Saturday, March 20, 2010

Rhino of the sorrowful countenance

I've never seen a living rhinoceros but I have spent some time in the company of a dead one. It's not so bad, he still looks good, his improbably solid body still exudes a strength and vitality that impresses and intimidates. His name was Bull and he lived for almost half a century by some estimates. Occasionally I'll sit beside him, preferably by his right side, because then I do not have to see his melancholy face, which the taxidermists have banked off to the left. From what I've learned Bull was born to a comely she-rhino in the wilds of South Africa, his father was undoubtedly a handsome stud, but also a negligent one if my friend's sad visage can be speculated upon. Bull likely ate some unforgettable grasses down there, and I can only imagine the immense size of his boundary-marking excrement piles. The potency and linearity of his urine must have been a sight to see, and if I could, I would have fashioned a comfortable saddle on which I would perch, and accompany my unhappy friend as he tended to the sovereignty of his territory. I wish that this were so because then I would understand what has caused this great animal to express such sorrow.

Eventually, Bull was captured by some well-meaning conservationists, no doubt alarmed by and moved to offset the stupidity and greed that was then motivating idiots to reduce these animals to a memory. He was a teenager at the time, still far from his prime. Still, there can be no doubt that his territory was well marked and tended, I suspect even the old bulls would have thought twice about dousing one of his shrubs with their own pungent calling cards. I also wonder how Bull was captured, what was he doing at the time? Perhaps he was grinding his horn against a rock or tree, hoping that the ominous sounds would dissuade these feeble un-horned creatures from trespassing.

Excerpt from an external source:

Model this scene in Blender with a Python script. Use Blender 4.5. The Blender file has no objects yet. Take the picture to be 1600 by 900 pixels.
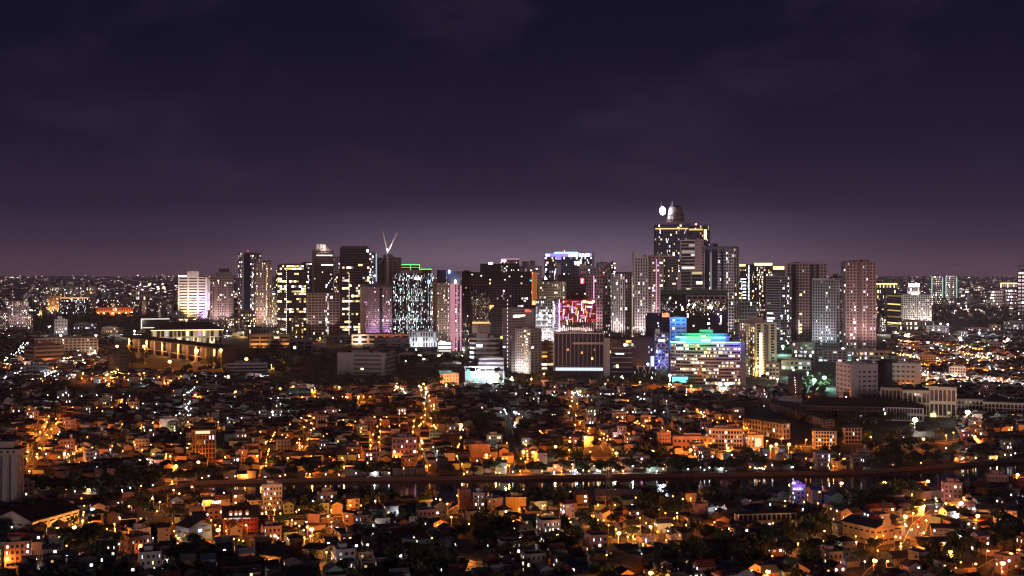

I imagine that his last thought, before the darts sent him to sleep, was something like, "You got to be kidding me! I'm going to trample these hairless dogs into the ground if they neglect for another moment the inviolability of my property." The next thing he knew he was on a ship, hopefully a large one to offset the rhino's tendency to seasickness, being shoveled batches of stale grasses by more of those hairless dogs. "These bitter grains do not allow me to forget the injustice done to me," he likely thought.

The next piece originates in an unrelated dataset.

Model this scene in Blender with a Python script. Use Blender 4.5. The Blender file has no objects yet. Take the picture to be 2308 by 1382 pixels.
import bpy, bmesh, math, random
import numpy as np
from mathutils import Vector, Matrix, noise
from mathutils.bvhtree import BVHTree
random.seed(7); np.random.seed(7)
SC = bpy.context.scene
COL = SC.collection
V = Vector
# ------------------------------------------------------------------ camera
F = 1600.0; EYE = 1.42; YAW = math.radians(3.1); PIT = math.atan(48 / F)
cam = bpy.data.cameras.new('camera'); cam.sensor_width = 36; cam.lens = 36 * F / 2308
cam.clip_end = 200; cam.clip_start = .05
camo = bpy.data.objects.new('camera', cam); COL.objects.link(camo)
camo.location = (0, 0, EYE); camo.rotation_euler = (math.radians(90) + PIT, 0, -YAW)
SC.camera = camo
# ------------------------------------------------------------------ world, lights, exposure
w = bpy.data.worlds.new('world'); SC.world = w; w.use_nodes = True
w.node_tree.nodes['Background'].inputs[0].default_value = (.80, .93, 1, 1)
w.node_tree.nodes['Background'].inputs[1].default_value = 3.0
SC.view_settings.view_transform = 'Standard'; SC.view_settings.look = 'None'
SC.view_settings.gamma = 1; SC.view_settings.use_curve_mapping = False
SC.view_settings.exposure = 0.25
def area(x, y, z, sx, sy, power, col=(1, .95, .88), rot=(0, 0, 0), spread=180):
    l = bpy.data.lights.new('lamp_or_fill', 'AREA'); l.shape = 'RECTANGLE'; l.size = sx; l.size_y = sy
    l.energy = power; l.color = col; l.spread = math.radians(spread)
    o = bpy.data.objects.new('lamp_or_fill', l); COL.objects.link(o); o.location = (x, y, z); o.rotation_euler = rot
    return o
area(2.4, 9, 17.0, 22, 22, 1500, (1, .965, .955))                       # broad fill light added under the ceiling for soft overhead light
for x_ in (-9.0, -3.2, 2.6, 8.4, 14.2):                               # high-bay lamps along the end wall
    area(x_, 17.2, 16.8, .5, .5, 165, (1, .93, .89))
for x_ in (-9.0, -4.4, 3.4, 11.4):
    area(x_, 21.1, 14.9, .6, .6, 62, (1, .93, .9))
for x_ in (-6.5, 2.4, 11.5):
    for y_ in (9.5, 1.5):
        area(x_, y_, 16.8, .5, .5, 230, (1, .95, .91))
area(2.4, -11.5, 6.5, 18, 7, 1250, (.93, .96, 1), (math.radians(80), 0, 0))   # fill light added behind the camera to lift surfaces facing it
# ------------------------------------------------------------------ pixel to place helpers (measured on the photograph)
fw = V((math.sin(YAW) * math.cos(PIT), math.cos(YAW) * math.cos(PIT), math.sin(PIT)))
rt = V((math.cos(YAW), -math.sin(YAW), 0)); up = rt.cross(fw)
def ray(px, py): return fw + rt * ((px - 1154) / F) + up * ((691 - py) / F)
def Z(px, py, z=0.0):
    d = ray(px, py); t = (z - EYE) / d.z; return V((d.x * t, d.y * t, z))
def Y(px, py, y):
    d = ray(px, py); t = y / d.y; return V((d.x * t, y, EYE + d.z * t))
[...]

Soon enough Bull was plunged into the profound solitude of zoo life. Undoubtedly the hairless, hornless dogs who tended to his well-being loved him and patted his considerable flanks with a gentle empathy that was understood by his singular wisdom. After some trial and error, it is likely that he was provided a steady supply of choice grasses, which went some lengths in calming the rancor of his lonely heart. His immortal prowess was lost on none, and zoos from around the continent dispatched their best rhino maidens to his pen, where he would court them and mount them, doing his duty among the last of his massacred species. But was his passion diminished by these brief affairs? No, though Bull carried out his duties beyond the expectations of rhino maidens and hairless dogs, still his inner eye gazed back in time to the geography of his homelands, and the herds of free maidens that would be coaxed into his domains by the pungency of his urine and excrement piles. At these reminisces, Bull would emit a low bellow, a peculiar sound whose meaning was lost to all except the two bison in an adjacent paddock. They and they alone knew well the depths of the sorrow contained in Bull's primordial lament over his lost world.